Find every line with the word "objects". Copy those lines.

►

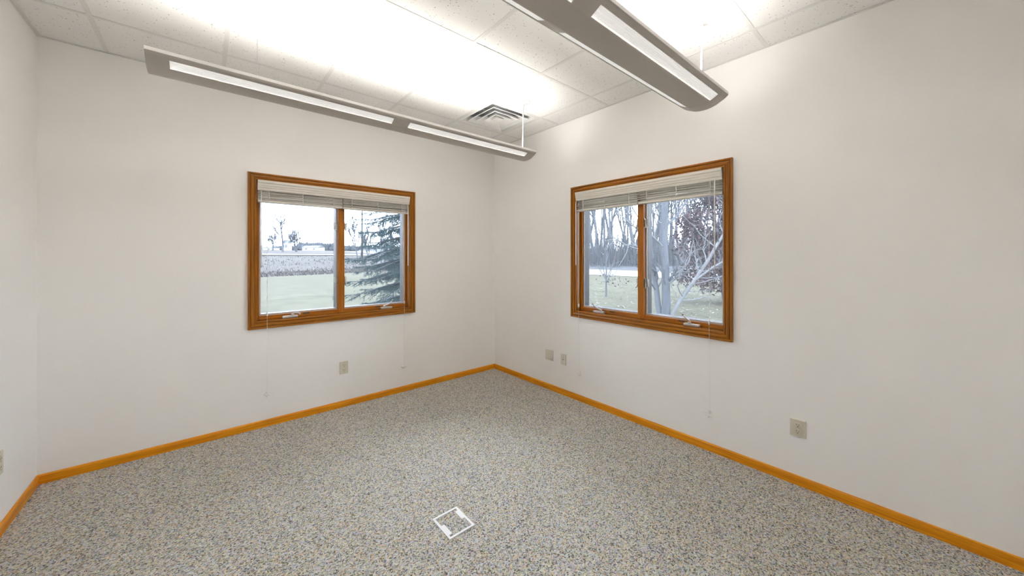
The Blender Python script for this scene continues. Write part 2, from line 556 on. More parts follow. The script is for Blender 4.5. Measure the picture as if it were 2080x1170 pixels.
# ceiling: grid of T bars with lay-in tiles
xs = [XL] + [GX + PITCH * k for k in range(-3, 3)] + [XR]
ys = [YF] + [GY + PITCH * k for k in range(-4, 3)] + [YB]
ceil = MB().box(XL - THICK, XR + THICK, YF - THICK, YB + THICK, ZC + 0.26, ZC + 0.30).build('ceiling', M['grid'])
tag(ceil, 'white suspended ceiling of square fissured tiles', 'ceiling', kind='structure')
TB = 0.012
rngt = random.Random(4)
VENT_I, VENT_J = 5, 6
cache = {}
for i in range(len(xs) - 1):
    for j in range(len(ys) - 1):
        if (i, j) == (VENT_I, VENT_J):
            continue
        w = xs[i + 1] - xs[i] - 0.004
        h = ys[j + 1] - ys[j] - 0.004
        key = (round(w, 3), round(h, 3))
        if key not in cache:
            cache[key] = MB().box(-w / 2, w / 2, -h / 2, h / 2, 0.0, 0.016).mesh('ceiling_tile', M['tile'])
        link_mesh('ceiling_tile', cache[key], ceil, ((xs[i] + xs[i + 1]) / 2, (ys[j] + ys[j + 1]) / 2, ZC + rngt.uniform(0.0, 0.0012)))
for x in xs[1:-1]:
    MB().box(x - TB, x + TB, YF, YB, ZC - 0.0022, ZC - 0.0004).box(x - .0015, x + .0015, YF, YB, ZC - .0004, ZC + .035).build('grid_bar', M['grid'], ceil)
for k, y in enumerate(ys[1:-1]):
    mbx = MB()
    for i in range(len(xs) - 1):
        a = xs[i] + (TB if i else 0)
        c = xs[i + 1] - (TB if i < len(xs) - 2 else 0)
        mbx.box(a, c, y - TB, y + TB, ZC - 0.0019, ZC - 0.0004)
    mbx.build('grid_bar', M['grid'], ceil)
# wall angle
for (a0, a1, b0, b1) in ((XL, XR, YB - .02, YB), (XL, XR, YF, YF + .02), (XL, XL + .02, YF + .02, YB - .02), (XR - .02, XR, YF + .02, YB - .02)):
    MB().box(a0, a1, b0, b1, ZC - 0.0022, ZC - 0.0003).build('wall_angle', M['grid'], ceil)

# ------------------------------------------------------------------ windows (local: x along the wall, y outward, z up)
CASE = [(0.0, 0.0), (0.0, 0.011), (0.004, 0.0155), (0.011, 0.0155), (0.0125, 0.0105), (0.016, 0.0105), (0.0175, 0.0170),
        (0.030, 0.0195), (0.040, 0.0170), (0.0415, 0.0115), (0.045, 0.0115), (0.0465, 0.0200), (0.051, 0.0220), (0.060, 0.0220), (0.060, 0.0)]
CU0, CU1, CZ0, CZ1 = 0.060, WW - 0.060, WZB + 0.060, WZT - 0.060
MUL0, MUL1 = 0.703, 0.759

def build_window(name, loc, rz, label):
    root = empty(name, loc, rz)
    tag(root, label, 'window', kind='structure')
    # mitred casing, four boards
    def pt(w, t, cu, cz, su, sz):
        return (cu + su * w, -t, cz + sz * w)
    corners = {'bl': (CU0, CZ0, -1, -1), 'br': (CU1, CZ0, 1, -1), 'tl': (CU0, CZ1, -1, 1), 'tr': (CU1, CZ1, 1, 1)}
    for a, c in (('bl', 'br'), ('br', 'tr'), ('tr', 'tl'), ('tl', 'bl')):
        ra = [pt(w, t, *corners[a]) for w, t in CASE]
        rb = [pt(w, t, *corners[c]) for w, t in CASE]
        MB().sweep(ra, rb).build('casing_board', M['oak_win'], root)
    # jamb lining
    j0, j1, k0, k1 = CU0 + .004, CU1 - .004, CZ0 + .004, CZ1 - .004
    D = 0.165
    MB().box(HOLE, j0, 0.0, D, hz0, hz1).build('jamb_board', M['oak_win'], root)
    MB().box(j1, WW - HOLE, 0.0, D, hz0, hz1).build('jamb_board', M['oak_win'], root)
    MB().box(j0, j1, 0.0, D, hz0, k0).build('sill_board', M['sill'], root)
    MB().box(j0, j1, 0.0, D, k1, hz1).build('head_board', M['oak_win'], root)
    # unit frame
    f0, f1, g0, g1 = 0.084, WW - 0.084, WZB + 0.099, WZT - 0.084
    MB().box(j0, f0, .058, .10, k0, k1).build('side_stop', M['mull'], root, bevel=.002)
    MB().box(f1, j1, .058, .10, k0, k1).build('side_stop', M['mull'], root, bevel=.002)
    MB().box(f0, f1, .052, .10, k0, g0).build('bottom_rail', M['mull'], root, bevel=.003)
    MB().box(f0, f1, .058, .10, g1, k1).build('top_rail', M['mull'], root, bevel=.002)
    mu = MB().box(MUL0, MUL1, .040, .155, k0, g1).build('mullion', M['mull'], root, bevel=.004)
    # two lights
    for (a, c, side) in ((f0, MUL0, 0), (MUL1, f1, 1)):
        s = 0.012
        sc = MB()
        sc.box(a, a + s, .078, .088, g0, g1).box(c - s, c, .078, .088, g0, g1)
        sc.box(a + s, c - s, .078, .088, g0, g0 + s).box(a + s, c - s, .078, .088, g1 - s, g1)
        fr = sc.build('screen_frame', M['screenframe'], root)
        MB().box(a + s, c - s, .0825, .0828, g0 + s, g1 - s).build('screen_mesh', M['screen'], fr)
        q = 0.013
        ss = MB()
        ss.box(a, a + q, .092, .155, g0, g1).box(c - q, c, .092, .155, g0, g1)
        ss.box(a + q, c - q, .092, .155, g0 - .003, g0 + q - .002).box(a + q, c - q, .092, .155, g1 - q, g1)
        sa = ss.build('sash', M['sash'], root)
        MB().box(a + q, c - q, .146, .150, g0 + q - .002, g1 - q).build('pane', M['glass'], sa)
        # locks on the mullion side
        for zz in (1.72, 1.20):
            sx = MUL0 if side == 0 else MUL1
            sg = -1 if side == 0 else 1
            lk = MB().box(min(sx, sx + sg * .005), max(sx, sx + sg * .005), .046, .074, zz - .034, zz + .042).build('lock_plate', M['hardware_dark'], root, bevel=.0015)
            MB().tube([(sx + sg * .007, .062, zz + .03), (sx + sg * .010, .056, zz - .01), (sx + sg * .014, .050, zz - .032), (sx + sg * .020, .043, zz - .044)],
                      [.0045, .005, .0045, .0035], 8).build('lock_lever', M['hardware'], lk, smooth=True)
            MB().box(min(sx + sg * .014, sx + sg * .030), max(sx + sg * .014, sx + sg * .030), .0745, .0775, zz - .03, zz + .036).build('keeper', M['keeper'], root, bevel=.001)
        # crank operator on the bottom rail
        cu = 0.305 if side == 0 else 1.165
        sg = 1 if side == 0 else -1
        base = MB()
        base.box(cu - .060, cu + .060, .016, .050, k0, k0 + .020)
        ck = base.build('crank_base', M['hardware'], root, bevel=.006)
        MB().lathe((cu + sg * .02, .034, k0 + .020), [(.013, 0), (.013, .008), (.009, .013)], 12).build('crank_hub', M['hardware'], ck, smooth=True)
        if name == 'window_1' and side == 0:
            P = [(cu + .02, .034, k0 + .032), (cu + .04, .028, k0 + .040), (cu + .062, .022, k0 + .036), (cu + .072, .020, k0 + .026)]
        else:
            t = 1 if name == 'window_1' else -1
            P = [(cu + sg * .02, .034, k0 + .030), (cu + t * .020, .026, k0 + .044), (cu + t * .045, .020, k0 + .062), (cu + t * .062, .017, k0 + .082)]
        MB().tube(P, [.008, .0065, .006, .005], 8).build('crank_handle', M['hardware'], ck, smooth=True)
        MB().lathe(P[-1], [(.004, -.006), (.008, -.002), (.008, .006), (.004, .010)], 10).build('crank_knob', M['hardware'], ck, smooth=True)
        lx = cu + (0.13 if side == 0 else -0.085)
        MB().box(lx - .026, lx + .026, .049, .0525, g0 - .014, g0 - .004).build('rail_slot', M['slot'], root)
    return root

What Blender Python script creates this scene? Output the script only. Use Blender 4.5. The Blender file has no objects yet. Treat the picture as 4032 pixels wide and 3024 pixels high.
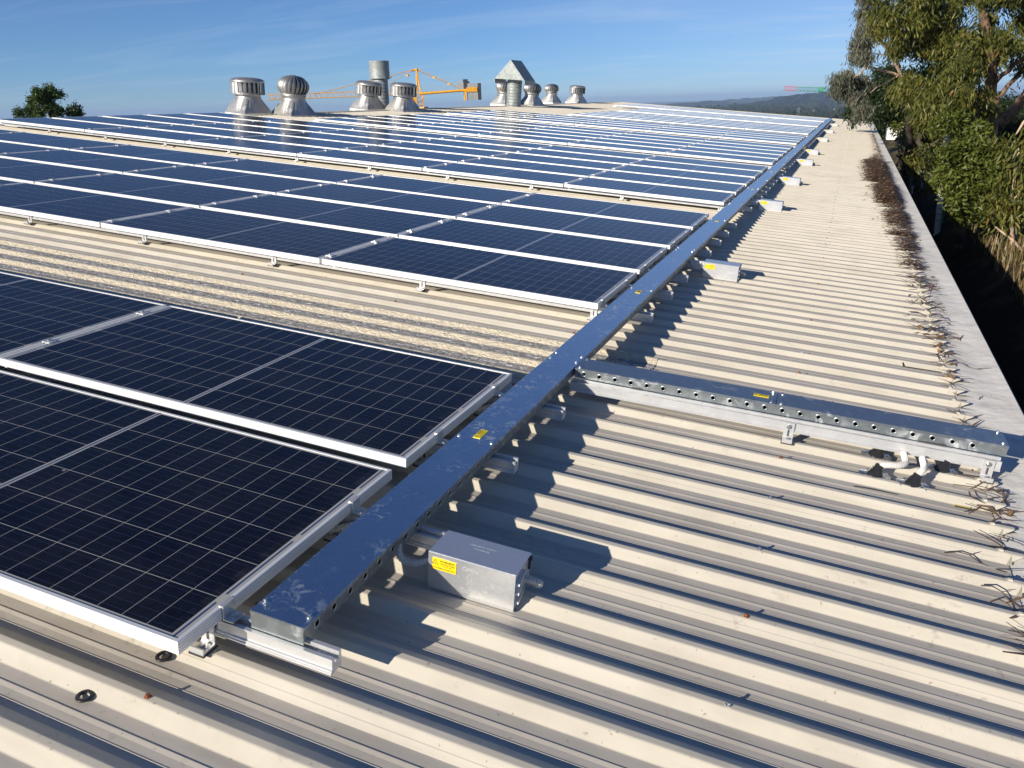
import bpy, math, random
import numpy as np
from mathutils import Matrix, Vector
random.seed(7); rng = np.random.default_rng(7)
scene = bpy.context.scene
COL = scene.collection
PI = math.pi

# ------------------------------------------------------------------ frame of the roof
# roof frame: x down the slope towards the gutter, y along the gutter away from the
# camera, z off the sheeting; z = 0 is the top of the solar panels
PITCH = math.radians(5.5)
RP = Matrix.Rotation(PITCH, 4, 'Y')
ZR, ZP = -0.125, -0.146                 # rib top, pan
RIB0, RIBP = 1.677, 0.1933              # y of one rib, rib spacing
RIDGE = -12.55
Y0, Y1 = -6.0, 50.6                     # near and far end of the roof
EAVE = 2.02

# ------------------------------------------------------------------ camera
CAMP = Vector((1.2262, -1.1719, 1.2918))
CM = Matrix(((0.92575700, 0.37295099, 0.06230193), (0.18872281, -0.31296105, -0.93082710), (-0.32765481, 0.87347750, -0.36011024)))
FPX = 3191.9
def ray(u, v):                          # photo pixel (4032 wide) -> unit ray, roof frame
    d = CM.transposed() @ Vector(((u - 2016) / FPX, (v - 1512) / FPX, 1.0))
    return d.normalized()
K = 4032 / 2212
def Pr(u, v, t): return CAMP + ray(u * K, v * K) * t            # roof frame, display pixels
def P(u, v, t): return (RP @ Pr(u, v, t).to_4d()).xyz           # world frame

cam_d = bpy.data.cameras.new("camera"); cam = bpy.data.objects.new("camera", cam_d); COL.objects.link(cam)
right, down, fwd = CM[0], CM[1], CM[2]
rot = Matrix((right, -down, -fwd)).transposed().to_4x4()
cam.matrix_world = RP @ Matrix.Translation(CAMP) @ rot
cam_d.sensor_width = 36.0; cam_d.lens = FPX / 4032 * 36.0
cam_d.clip_start = 0.05; cam_d.clip_end = 40000
scene.camera = cam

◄

THE SOLUTION:
What Blender Python script creates this scene? Output the script only. Use Blender 4.5. The Blender file has no objects yet. Treat the picture as 4032 pixels wide and 3024 pixels high.
cam_d = bpy.data.cameras.new("camera"); cam = bpy.data.objects.new("camera", cam_d); COL.objects.link(cam)